⟨

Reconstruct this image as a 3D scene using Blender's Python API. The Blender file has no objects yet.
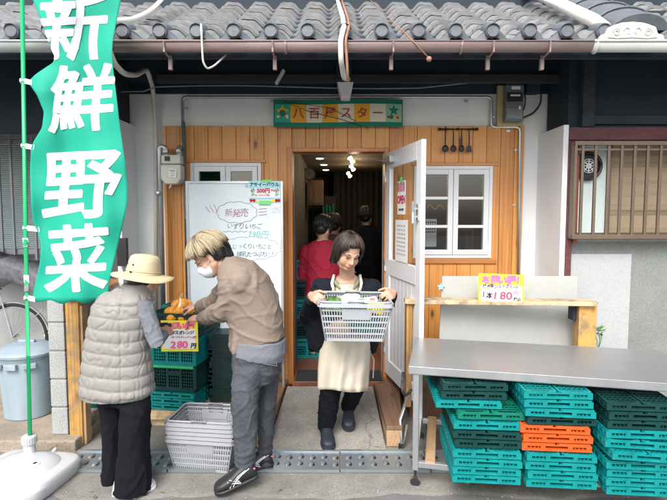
import bpy, bmesh, math, random
import numpy as np
from mathutils import Vector, Matrix, Euler, noise
R = math.radians
random.seed(7)
S = bpy.context.scene

# ------------------------------------------------------------------ camera, light, exposure
FPX = 490.0; CAMH = 1.66; PITCH = math.atan(35 / FPX)
cd = bpy.data.cameras.new('camera'); cam = bpy.data.objects.new('camera', cd); S.collection.objects.link(cam)
cam.location = (0, 0, CAMH); cam.rotation_euler = (R(90) - PITCH, 0, 0)
cd.sensor_width = 36; cd.lens = 36 * FPX / 667; cd.clip_end = 500; cd.clip_start = .05
S.camera = cam
w = bpy.data.worlds.new('World'); S.world = w; w.use_nodes = True
nt = w.node_tree; bg = nt.nodes['Background']
sky = nt.nodes.new('ShaderNodeTexSky'); sky.sky_type = 'NISHITA'; sky.sun_disc = False
sky.sun_elevation = R(47); sky.sun_rotation = R(196); sky.air_density = 1.0; sky.dust_density = 3.5; sky.ozone_density = 1.0
hs_ = nt.nodes.new('ShaderNodeHueSaturation'); hs_.inputs['Saturation'].default_value = .45; nt.links.new(sky.outputs[0], hs_.inputs['Color']); nt.links.new(hs_.outputs[0], bg.inputs[0]); bg.inputs[1].default_value = .15
sd = bpy.data.lights.new('sun', 'SUN'); sd.energy = 1.5; sd.angle = R(34); sd.color = (1, .96, .9)
sun = bpy.data.objects.new('sun', sd); S.collection.objects.link(sun)
sun.rotation_euler = (R(43), 0, R(-16))
vs = S.view_settings; vs.view_transform = 'Standard'; vs.look = 'None'; vs.gamma = 1; vs.use_curve_mapping = False
vs.exposure = 1.12

# ------------------------------------------------------------------ helpers
C = S.collection
def P(px, py, Y):
    u = (px - 333.5) / FPX; v = (250 - py) / FPX
    dy = math.cos(PITCH) + v * math.sin(PITCH); dz = v * math.cos(PITCH) - math.sin(PITCH)
    k = Y / dy
    return Vector((u * k, Y, CAMH + dz * k))
def fx(px, Y): return (px - 333.5) / FPX * Y
def fz(py, Y): return P(0, py, Y).z

def setp(o, label=None, cat=None, group=None, kind=None):
    if label: o['label'] = label
    if cat: o['category'] = cat
    if group: o['group'] = group
    if kind: o['kind'] = kind
    return o
def E(name, loc, label=None, cat=None, group=None, kind=None, rz=0):
    o = bpy.data.objects.new(name, None); C.objects.link(o); o.location = loc; o.rotation_euler = (0, 0, rz)
    o.empty_display_size = .1
    return setp(o, label, cat, group, kind)
def world_of(o):
    m = Matrix.LocRotScale(o.location, o.rotation_euler, o.scale)
    return world_of(o.parent) @ m if o.parent else m

def basis(d, up=None):
    d = Vector(d).normalized()
    u = Vector(up) if up else (Vector((0, 0, 1)) if abs(d.z) < .95 else Vector((0, 1, 0)))
    x = d.cross(u).normalized(); y = x.cross(d).normalized()
    return x, y, d

class MB:
    def __init__(s): s.v = []; s.f = []
    def add(s, vs_, fs):
        n = len(s.v); s.v += [Vector(p) for p in vs_]; s.f += [tuple(i + n for i in f) for f in fs]; return s
    def box(s, c, d, rz=0, m=None):
        x, y, z = d[0] / 2, d[1] / 2, d[2] / 2
        pts = [Vector((a * x, b * y, e * z)) for e in (-1, 1) for b in (-1, 1) for a in (-1, 1)]
        M_ = m if m is not None else Matrix.Rotation(rz, 3, 'Z')
        c = Vector(c)
        return s.add([c + M_ @ p for p in pts], [(0, 2, 3, 1), (4, 5, 7, 6), (0, 1, 5, 4), (2, 6, 7, 3), (0, 4, 6, 2), (1, 3, 7, 5)])
    def b2(s, x0, x1, y0, y1, z0, z1):
        return s.box(((x0 + x1) / 2, (y0 + y1) / 2, (z0 + z1) / 2), (abs(x1 - x0), abs(y1 - y0), abs(z1 - z0)))
    def bar(s, p, q, w_, h_, up=None):
        p = Vector(p); q = Vector(q); x, y, d = basis(q - p, up)
        m = Matrix((x, y, d)).transposed(); return s.box((p + q) / 2, (w_, h_, (q - p).length), m=m)
    def tube(s, pts, r, n=10, cap=True):
        pts = [Vector(p) for p in pts]; k = len(pts)
        rr = r if isinstance(r, (list, tuple)) else [r] * k
        vs_ = []; fs = []; px = None
        for i in range(k):
            d = (pts[min(i + 1, k - 1)] - pts[max(i - 1, 0)])
            if d.length < 1e-9: d = Vector((0, 0, 1))
            d.normalize()
            if px is None: x, y, _ = basis(d)
            else:
                x = (px - d * px.dot(d)).normalized(); y = d.cross(x).normalized()
            px = x
            for j in range(n):
                a = 2 * math.pi * j / n; vs_.append(pts[i] + (x * math.cos(a) + y * math.sin(a)) * rr[i])
        for i in range(k - 1):
            for j in range(n):
                a = i * n + j; b = i * n + (j + 1) % n; fs.append((a, b, b + n, a + n))
        if cap: fs.append(tuple(range(n))[::-1]); fs.append(tuple((k - 1) * n + j for j in range(n)))
        return s.add(vs_, fs)
    def cyl(s, p, q, r, n=20, r2=None): return s.tube([p, q], [r, r if r2 is None else r2], n)
    def ell(s, c, r, m=None, n=14):
        c = Vector(c); r = (r, r, r) if not isinstance(r, (tuple, list)) else r
        vs_ = []; fs = []; k = n // 2 + 1
        for i in range(1, k):
            t = math.pi * i / k
            for j in range(n):
                a = 2 * math.pi * j / n
                p = Vector((r[0] * math.sin(t) * math.cos(a), r[1] * math.sin(t) * math.sin(a), r[2] * math.cos(t)))
                vs_.append(c + (m @ p if m is not None else p))
        top = Vector((0, 0, r[2])); 
        vs_.append(c + (m @ top if m is not None else top)); vs_.append(c - (m @ top if m is not None else top))
        for i in range(k - 2):
            for j in range(n):
                a = i * n + j; b = i * n + (j + 1) % n; fs.append((a, a + n, b + n, b))
        T = (k - 1) * n
        for j in range(n):
            fs.append((T, j, (j + 1) % n)); fs.append((T + 1, (k - 2) * n + (j + 1) % n, (k - 2) * n + j))
        return s.add(vs_, fs)
    def chain(s, pts, rad, n=14):     # tapered rounded limb
        out = []; rr = []
        pts = [Vector(p) for p in pts]
        d0 = (pts[0] - pts[1]).normalized(); d1 = (pts[-1] - pts[-2]).normalized()
        for a in (1.0, .87, .5):
            out.append(pts[0] + d0 * rad[0] * a); rr.append(rad[0] * math.sqrt(max(0.003, 1 - a * a)))
        out += pts; rr += list(rad)
        for a in (.5, .87, 1.0):
            out.append(pts[-1] + d1 * rad[-1] * a); rr.append(rad[-1] * math.sqrt(max(.003, 1 - a * a)))
        s.tube(out, rr, n); return s
    def lathe(s, prof, c=(0, 0, 0), n=32, sq=None):
        vs_ = []; fs = []; c = Vector(c)
        for r_, z_ in prof:
            for j in range(n):
                a = 2 * math.pi * j / n; k = 1
                vs_.append(c + Vector((r_ * k * math.cos(a), r_ * k * math.sin(a), z_)))
        for i in range(len(prof) - 1):
            for j in range(n):
                a = i * n + j; b = i * n + (j + 1) % n; fs.append((a, b, b + n, a + n))
        fs.append(tuple(range(n))[::-1]); fs.append(tuple((len(prof) - 1) * n + j for j in range(n)))
        return s.add(vs_, fs)
    def rings(s, rg, n=24, cap=True):  # rg: list of (centre, a_vec, b_vec[, exponent])
        vs_ = []; fs = []
        for g in rg:
            c, a_, b_ = Vector(g[0]), Vector(g[1]), Vector(g[2]); e = g[3] if len(g) > 3 else 1
            for j in range(n):
                t = 2 * math.pi * j / n; ct, st = math.cos(t), math.sin(t)
                ct = math.copysign(abs(ct) ** e, ct); st = math.copysign(abs(st) ** e, st)
                vs_.append(c + a_ * ct + b_ * st)
        for i in range(len(rg) - 1):
            for j in range(n):
                a = i * n + j; b = i * n + (j + 1) % n; fs.append((a, b, b + n, a + n))
        if cap: fs.append(tuple(range(n))[::-1]); fs.append(tuple((len(rg) - 1) * n + j for j in range(n)))
        return s.add(vs_, fs)
    def sil(s, rows, n=28, e=.85):   # silhouette rows (xl, xr, y, Y, half depth)
        rg = []
        for r_ in rows:
            c = P((r_[0] + r_[1]) / 2, r_[2], r_[3]); hw = (r_[1] - r_[0]) / 2 * r_[3] / FPX
            rg.append((c, (hw, 0, 0), (0, r_[4], 0), e))
        return s.rings(rg, n)
    def prism(s, pts, a, b):   # outline pts (x,z), between y=a and y=b
        n = len(pts)
        return s.add([(p[0], a, p[1]) for p in pts] + [(p[0], b, p[1]) for p in pts],
                     [tuple(range(n)), tuple(range(2 * n - 1, n - 1, -1))] + [(i, i + n, (i + 1) % n + n, (i + 1) % n) for i in range(n)])
    def xf(s, m):
        s.v = [m @ v for v in s.v]; return s
    def build(s, name, mat, parent=None, bevel=0, smooth=None, solid=0, world=True):
        me = bpy.data.meshes.new(name)
        if parent and world:
            im = world_of(parent).inverted(); vs_ = [im @ v for v in s.v]
        else: vs_ = s.v
        off = Vector((0, 0, 0))
        if not parent and vs_:
            a = np.array([tuple(v) for v in vs_]); off = Vector(((a[:, 0].min() + a[:, 0].max()) / 2, (a[:, 1].min() + a[:, 1].max()) / 2, a[:, 2].min()))
            vs_ = [v - off for v in vs_]
        me.from_pydata([tuple(v) for v in vs_], [], s.f)
        bm = bmesh.new(); bm.from_mesh(me); bmesh.ops.recalc_face_normals(bm, faces=bm.faces); bm.to_mesh(me); bm.free()
        me.materials.append(mat)
        o = bpy.data.objects.new(name, me); C.objects.link(o); o.parent = parent; o.location = off
        if bevel:
            b = o.modifiers.new('bevel', 'BEVEL'); b.width = bevel; b.segments = 2; b.limit_method = 'ANGLE'; b.angle_limit = R(40)
        if solid:
            b = o.modifiers.new('solid', 'SOLIDIFY'); b.thickness = solid
        if smooth: 
            for p in me.polygons: p.use_smooth = True
            if smooth is not True:
                me.set_sharp_from_angle(angle=R(smooth))
        return o
    def each(s, name, mat, parent=None, **k):      # one object per connected piece
        n = len(s.v); par = list(range(n))
        def fd(a):
            while par[a] != a: par[a] = par[par[a]]; a = par[a]
            return a
        for f in s.f:
            for q in f[1:]: par[fd(f[0])] = fd(q)
        gr = {}
        for f in s.f: gr.setdefault(fd(f[0]), []).append(f)
        out = []
        for fs in gr.values():
            ids = sorted({i for f in fs for i in f}); mp = {v: i for i, v in enumerate(ids)}; b = MB(); b.v = [s.v[i] for i in ids]; b.f = [tuple(mp[i] for i in f) for f in fs]; out.append(b.build(name, mat, parent, **k))
        return out
    def remesh(s, name, mat, parent=None, vox=.006, it=4, disp=None, keep_org=False, origin=None):
        me = bpy.data.meshes.new(name + '_tmp'); me.from_pydata([tuple(v) for v in s.v], [], s.f)
        bm = bmesh.new(); bm.from_mesh(me); bmesh.ops.recalc_face_normals(bm, faces=bm.faces); bm.to_mesh(me); bm.free()
        o = bpy.data.objects.new(name, me); C.objects.link(o)
        r = o.modifiers.new('r', 'REMESH'); r.mode = 'VOXEL'; r.voxel_size = vox
        if it:
            q = o.modifiers.new('s', 'SMOOTH'); q.iterations = it; q.factor = .5
        dg = bpy.context.evaluated_depsgraph_get(); ev = o.evaluated_get(dg)
        m2 = bpy.data.meshes.new_from_object(ev); m2.name = name
        o.modifiers.clear(); o.data = m2; bpy.data.meshes.remove(me)
        n = len(m2.vertices); co = np.empty(n * 3); m2.vertices.foreach_get('co', co); co = co.reshape(-1, 3)
        if disp:
            nr = np.array([tuple(v.normal) for v in m2.vertices]); co = disp(co, nr)
        if parent:
            im = np.array(world_of(parent).inverted()); co = co @ im[:3, :3].T + im[:3, 3]
        elif origin is not None:
            co = co - np.array(tuple(origin)); o.location = origin
        m2.vertices.foreach_set('co', co.reshape(-1)); m2.update()
        m2.materials.clear(); m2.materials.append(mat)
        for p in m2.polygons: p.use_smooth = True
        o.parent = parent
        return o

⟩

**REQUEST:**
Only the lines from the start of the material through the line containing "vs.exposure = 1.12" should be transcribed. Pictures stay out.

**TASK ANSWER:**
Reconstruct this image as a 3D scene using Blender's Python API. The Blender file has no objects yet.
import bpy, bmesh, math, random
import numpy as np
from mathutils import Vector, Matrix, Euler, noise
R = math.radians
random.seed(7)
S = bpy.context.scene

# ------------------------------------------------------------------ camera, light, exposure
FPX = 490.0; CAMH = 1.66; PITCH = math.atan(35 / FPX)
cd = bpy.data.cameras.new('camera'); cam = bpy.data.objects.new('camera', cd); S.collection.objects.link(cam)
cam.location = (0, 0, CAMH); cam.rotation_euler = (R(90) - PITCH, 0, 0)
cd.sensor_width = 36; cd.lens = 36 * FPX / 667; cd.clip_end = 500; cd.clip_start = .05
S.camera = cam
w = bpy.data.worlds.new('World'); S.world = w; w.use_nodes = True
nt = w.node_tree; bg = nt.nodes['Background']
sky = nt.nodes.new('ShaderNodeTexSky'); sky.sky_type = 'NISHITA'; sky.sun_disc = False
sky.sun_elevation = R(47); sky.sun_rotation = R(196); sky.air_density = 1.0; sky.dust_density = 3.5; sky.ozone_density = 1.0
hs_ = nt.nodes.new('ShaderNodeHueSaturation'); hs_.inputs['Saturation'].default_value = .45; nt.links.new(sky.outputs[0], hs_.inputs['Color']); nt.links.new(hs_.outputs[0], bg.inputs[0]); bg.inputs[1].default_value = .15
sd = bpy.data.lights.new('sun', 'SUN'); sd.energy = 1.5; sd.angle = R(34); sd.color = (1, .96, .9)
sun = bpy.data.objects.new('sun', sd); S.collection.objects.link(sun)
sun.rotation_euler = (R(43), 0, R(-16))
vs = S.view_settings; vs.view_transform = 'Standard'; vs.look = 'None'; vs.gamma = 1; vs.use_curve_mapping = False
vs.exposure = 1.12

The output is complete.